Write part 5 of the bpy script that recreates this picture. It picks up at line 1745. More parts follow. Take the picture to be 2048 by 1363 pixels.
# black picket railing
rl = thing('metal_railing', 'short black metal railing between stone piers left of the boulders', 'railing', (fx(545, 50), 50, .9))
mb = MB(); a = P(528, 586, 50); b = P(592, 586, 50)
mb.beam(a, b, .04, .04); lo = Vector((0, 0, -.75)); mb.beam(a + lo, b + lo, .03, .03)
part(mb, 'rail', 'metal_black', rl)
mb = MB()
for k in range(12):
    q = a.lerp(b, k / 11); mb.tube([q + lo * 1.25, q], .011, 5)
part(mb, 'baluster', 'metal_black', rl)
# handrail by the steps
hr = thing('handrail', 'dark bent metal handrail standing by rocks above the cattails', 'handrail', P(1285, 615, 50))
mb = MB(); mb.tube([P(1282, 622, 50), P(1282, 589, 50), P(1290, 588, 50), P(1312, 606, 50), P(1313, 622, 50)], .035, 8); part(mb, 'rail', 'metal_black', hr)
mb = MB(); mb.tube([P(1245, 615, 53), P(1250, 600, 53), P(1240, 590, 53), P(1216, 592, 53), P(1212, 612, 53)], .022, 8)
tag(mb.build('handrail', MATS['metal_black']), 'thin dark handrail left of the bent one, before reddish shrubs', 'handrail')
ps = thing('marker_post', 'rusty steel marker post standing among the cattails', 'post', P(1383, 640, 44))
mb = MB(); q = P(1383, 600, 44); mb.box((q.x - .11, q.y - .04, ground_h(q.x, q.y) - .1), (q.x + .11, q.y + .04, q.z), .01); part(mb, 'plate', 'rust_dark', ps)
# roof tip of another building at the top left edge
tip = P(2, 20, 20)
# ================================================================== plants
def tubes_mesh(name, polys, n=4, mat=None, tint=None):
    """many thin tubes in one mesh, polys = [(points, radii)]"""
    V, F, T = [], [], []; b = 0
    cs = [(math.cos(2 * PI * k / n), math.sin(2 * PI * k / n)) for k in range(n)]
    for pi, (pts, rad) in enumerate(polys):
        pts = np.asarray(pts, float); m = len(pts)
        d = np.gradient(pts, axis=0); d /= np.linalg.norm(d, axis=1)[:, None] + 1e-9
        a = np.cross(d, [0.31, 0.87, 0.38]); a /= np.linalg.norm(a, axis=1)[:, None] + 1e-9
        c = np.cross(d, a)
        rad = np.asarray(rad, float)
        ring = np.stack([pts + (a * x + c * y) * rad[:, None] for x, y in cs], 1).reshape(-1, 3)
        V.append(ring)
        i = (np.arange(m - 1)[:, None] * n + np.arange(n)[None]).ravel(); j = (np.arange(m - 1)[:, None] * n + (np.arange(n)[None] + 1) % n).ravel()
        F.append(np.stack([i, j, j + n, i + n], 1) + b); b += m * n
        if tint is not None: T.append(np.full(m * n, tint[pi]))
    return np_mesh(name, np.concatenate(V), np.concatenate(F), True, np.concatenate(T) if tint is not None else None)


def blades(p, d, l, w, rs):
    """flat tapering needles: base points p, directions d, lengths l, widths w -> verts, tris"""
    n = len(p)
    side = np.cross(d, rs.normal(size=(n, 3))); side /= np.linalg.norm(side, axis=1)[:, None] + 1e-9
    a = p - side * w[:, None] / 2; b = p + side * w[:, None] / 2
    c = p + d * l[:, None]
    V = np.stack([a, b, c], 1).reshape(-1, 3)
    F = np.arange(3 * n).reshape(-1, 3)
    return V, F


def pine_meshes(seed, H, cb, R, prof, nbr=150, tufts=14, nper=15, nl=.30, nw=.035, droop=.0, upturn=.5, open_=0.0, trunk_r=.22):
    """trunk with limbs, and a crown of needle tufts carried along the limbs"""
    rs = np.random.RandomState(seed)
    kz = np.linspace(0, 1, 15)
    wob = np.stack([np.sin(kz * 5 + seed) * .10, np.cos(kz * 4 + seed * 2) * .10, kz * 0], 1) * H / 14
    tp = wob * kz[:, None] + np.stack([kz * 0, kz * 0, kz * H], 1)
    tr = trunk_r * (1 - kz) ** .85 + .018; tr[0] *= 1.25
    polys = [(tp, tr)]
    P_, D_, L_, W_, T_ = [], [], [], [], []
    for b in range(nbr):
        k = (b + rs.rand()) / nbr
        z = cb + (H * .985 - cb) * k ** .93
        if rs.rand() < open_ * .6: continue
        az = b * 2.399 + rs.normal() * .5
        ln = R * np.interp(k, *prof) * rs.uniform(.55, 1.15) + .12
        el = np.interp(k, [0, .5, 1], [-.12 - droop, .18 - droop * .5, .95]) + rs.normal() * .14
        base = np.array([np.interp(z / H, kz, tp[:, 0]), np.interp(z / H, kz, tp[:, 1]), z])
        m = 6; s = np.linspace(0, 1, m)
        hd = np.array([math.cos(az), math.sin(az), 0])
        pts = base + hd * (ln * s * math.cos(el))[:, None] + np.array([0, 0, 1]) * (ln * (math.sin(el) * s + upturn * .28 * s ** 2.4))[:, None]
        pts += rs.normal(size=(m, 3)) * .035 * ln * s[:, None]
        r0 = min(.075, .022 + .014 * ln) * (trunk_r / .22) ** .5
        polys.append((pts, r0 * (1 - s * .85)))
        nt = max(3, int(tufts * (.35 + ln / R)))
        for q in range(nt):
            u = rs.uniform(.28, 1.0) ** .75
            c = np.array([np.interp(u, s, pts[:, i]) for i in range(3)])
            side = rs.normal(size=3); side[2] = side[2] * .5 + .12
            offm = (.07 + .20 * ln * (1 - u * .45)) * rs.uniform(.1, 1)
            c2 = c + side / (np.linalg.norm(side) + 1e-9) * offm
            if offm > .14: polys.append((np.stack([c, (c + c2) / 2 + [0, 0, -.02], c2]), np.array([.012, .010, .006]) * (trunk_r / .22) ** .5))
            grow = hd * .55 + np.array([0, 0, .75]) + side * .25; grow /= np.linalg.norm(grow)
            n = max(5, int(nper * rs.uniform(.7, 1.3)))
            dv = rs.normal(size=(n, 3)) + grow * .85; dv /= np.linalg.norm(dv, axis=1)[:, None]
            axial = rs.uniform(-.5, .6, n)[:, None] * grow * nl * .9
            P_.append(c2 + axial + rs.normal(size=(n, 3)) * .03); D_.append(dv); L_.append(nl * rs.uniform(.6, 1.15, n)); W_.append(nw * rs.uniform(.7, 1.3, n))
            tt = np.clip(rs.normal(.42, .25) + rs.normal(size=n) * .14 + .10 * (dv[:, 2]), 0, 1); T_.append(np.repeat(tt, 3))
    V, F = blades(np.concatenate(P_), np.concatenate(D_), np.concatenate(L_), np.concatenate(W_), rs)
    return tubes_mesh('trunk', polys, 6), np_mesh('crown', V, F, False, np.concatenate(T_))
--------
#### Given task:
Give an exact repetition of all the material.

#### Full output:
Write part 5 of the bpy script that recreates this picture. It picks up at line 1745. More parts follow. Take the picture to be 2048 by 1363 pixels.
# black picket railing
rl = thing('metal_railing', 'short black metal railing between stone piers left of the boulders', 'railing', (fx(545, 50), 50, .9))
mb = MB(); a = P(528, 586, 50); b = P(592, 586, 50)
mb.beam(a, b, .04, .04); lo = Vector((0, 0, -.75)); mb.beam(a + lo, b + lo, .03, .03)
part(mb, 'rail', 'metal_black', rl)
mb = MB()
for k in range(12):
    q = a.lerp(b, k / 11); mb.tube([q + lo * 1.25, q], .011, 5)
part(mb, 'baluster', 'metal_black', rl)
# handrail by the steps
hr = thing('handrail', 'dark bent metal handrail standing by rocks above the cattails', 'handrail', P(1285, 615, 50))
mb = MB(); mb.tube([P(1282, 622, 50), P(1282, 589, 50), P(1290, 588, 50), P(1312, 606, 50), P(1313, 622, 50)], .035, 8); part(mb, 'rail', 'metal_black', hr)
mb = MB(); mb.tube([P(1245, 615, 53), P(1250, 600, 53), P(1240, 590, 53), P(1216, 592, 53), P(1212, 612, 53)], .022, 8)
tag(mb.build('handrail', MATS['metal_black']), 'thin dark handrail left of the bent one, before reddish shrubs', 'handrail')
ps = thing('marker_post', 'rusty steel marker post standing among the cattails', 'post', P(1383, 640, 44))
mb = MB(); q = P(1383, 600, 44); mb.box((q.x - .11, q.y - .04, ground_h(q.x, q.y) - .1), (q.x + .11, q.y + .04, q.z), .01); part(mb, 'plate', 'rust_dark', ps)
# roof tip of another building at the top left edge
tip = P(2, 20, 20)
# ================================================================== plants
def tubes_mesh(name, polys, n=4, mat=None, tint=None):
    """many thin tubes in one mesh, polys = [(points, radii)]"""
    V, F, T = [], [], []; b = 0
    cs = [(math.cos(2 * PI * k / n), math.sin(2 * PI * k / n)) for k in range(n)]
    for pi, (pts, rad) in enumerate(polys):
        pts = np.asarray(pts, float); m = len(pts)
        d = np.gradient(pts, axis=0); d /= np.linalg.norm(d, axis=1)[:, None] + 1e-9
        a = np.cross(d, [0.31, 0.87, 0.38]); a /= np.linalg.norm(a, axis=1)[:, None] + 1e-9
        c = np.cross(d, a)
        rad = np.asarray(rad, float)
        ring = np.stack([pts + (a * x + c * y) * rad[:, None] for x, y in cs], 1).reshape(-1, 3)
        V.append(ring)
        i = (np.arange(m - 1)[:, None] * n + np.arange(n)[None]).ravel(); j = (np.arange(m - 1)[:, None] * n + (np.arange(n)[None] + 1) % n).ravel()
        F.append(np.stack([i, j, j + n, i + n], 1) + b); b += m * n
        if tint is not None: T.append(np.full(m * n, tint[pi]))
    return np_mesh(name, np.concatenate(V), np.concatenate(F), True, np.concatenate(T) if tint is not None else None)


def blades(p, d, l, w, rs):
    """flat tapering needles: base points p, directions d, lengths l, widths w -> verts, tris"""
    n = len(p)
    side = np.cross(d, rs.normal(size=(n, 3))); side /= np.linalg.norm(side, axis=1)[:, None] + 1e-9
    a = p - side * w[:, None] / 2; b = p + side * w[:, None] / 2
    c = p + d * l[:, None]
    V = np.stack([a, b, c], 1).reshape(-1, 3)
    F = np.arange(3 * n).reshape(-1, 3)
    return V, F


def pine_meshes(seed, H, cb, R, prof, nbr=150, tufts=14, nper=15, nl=.30, nw=.035, droop=.0, upturn=.5, open_=0.0, trunk_r=.22):
    """trunk with limbs, and a crown of needle tufts carried along the limbs"""
    rs = np.random.RandomState(seed)
    kz = np.linspace(0, 1, 15)
    wob = np.stack([np.sin(kz * 5 + seed) * .10, np.cos(kz * 4 + seed * 2) * .10, kz * 0], 1) * H / 14
    tp = wob * kz[:, None] + np.stack([kz * 0, kz * 0, kz * H], 1)
    tr = trunk_r * (1 - kz) ** .85 + .018; tr[0] *= 1.25
    polys = [(tp, tr)]
    P_, D_, L_, W_, T_ = [], [], [], [], []
    for b in range(nbr):
        k = (b + rs.rand()) / nbr
        z = cb + (H * .985 - cb) * k ** .93
        if rs.rand() < open_ * .6: continue
        az = b * 2.399 + rs.normal() * .5
        ln = R * np.interp(k, *prof) * rs.uniform(.55, 1.15) + .12
        el = np.interp(k, [0, .5, 1], [-.12 - droop, .18 - droop * .5, .95]) + rs.normal() * .14
        base = np.array([np.interp(z / H, kz, tp[:, 0]), np.interp(z / H, kz, tp[:, 1]), z])
        m = 6; s = np.linspace(0, 1, m)
        hd = np.array([math.cos(az), math.sin(az), 0])
        pts = base + hd * (ln * s * math.cos(el))[:, None] + np.array([0, 0, 1]) * (ln * (math.sin(el) * s + upturn * .28 * s ** 2.4))[:, None]
        pts += rs.normal(size=(m, 3)) * .035 * ln * s[:, None]
        r0 = min(.075, .022 + .014 * ln) * (trunk_r / .22) ** .5
        polys.append((pts, r0 * (1 - s * .85)))
        nt = max(3, int(tufts * (.35 + ln / R)))
        for q in range(nt):
            u = rs.uniform(.28, 1.0) ** .75
            c = np.array([np.interp(u, s, pts[:, i]) for i in range(3)])
            side = rs.normal(size=3); side[2] = side[2] * .5 + .12
            offm = (.07 + .20 * ln * (1 - u * .45)) * rs.uniform(.1, 1)
            c2 = c + side / (np.linalg.norm(side) + 1e-9) * offm
            if offm > .14: polys.append((np.stack([c, (c + c2) / 2 + [0, 0, -.02], c2]), np.array([.012, .010, .006]) * (trunk_r / .22) ** .5))
            grow = hd * .55 + np.array([0, 0, .75]) + side * .25; grow /= np.linalg.norm(grow)
            n = max(5, int(nper * rs.uniform(.7, 1.3)))
            dv = rs.normal(size=(n, 3)) + grow * .85; dv /= np.linalg.norm(dv, axis=1)[:, None]
            axial = rs.uniform(-.5, .6, n)[:, None] * grow * nl * .9
            P_.append(c2 + axial + rs.normal(size=(n, 3)) * .03); D_.append(dv); L_.append(nl * rs.uniform(.6, 1.15, n)); W_.append(nw * rs.uniform(.7, 1.3, n))
            tt = np.clip(rs.normal(.42, .25) + rs.normal(size=n) * .14 + .10 * (dv[:, 2]), 0, 1); T_.append(np.repeat(tt, 3))
    V, F = blades(np.concatenate(P_), np.concatenate(D_), np.concatenate(L_), np.concatenate(W_), rs)
    return tubes_mesh('trunk', polys, 6), np_mesh('crown', V, F, False, np.concatenate(T_))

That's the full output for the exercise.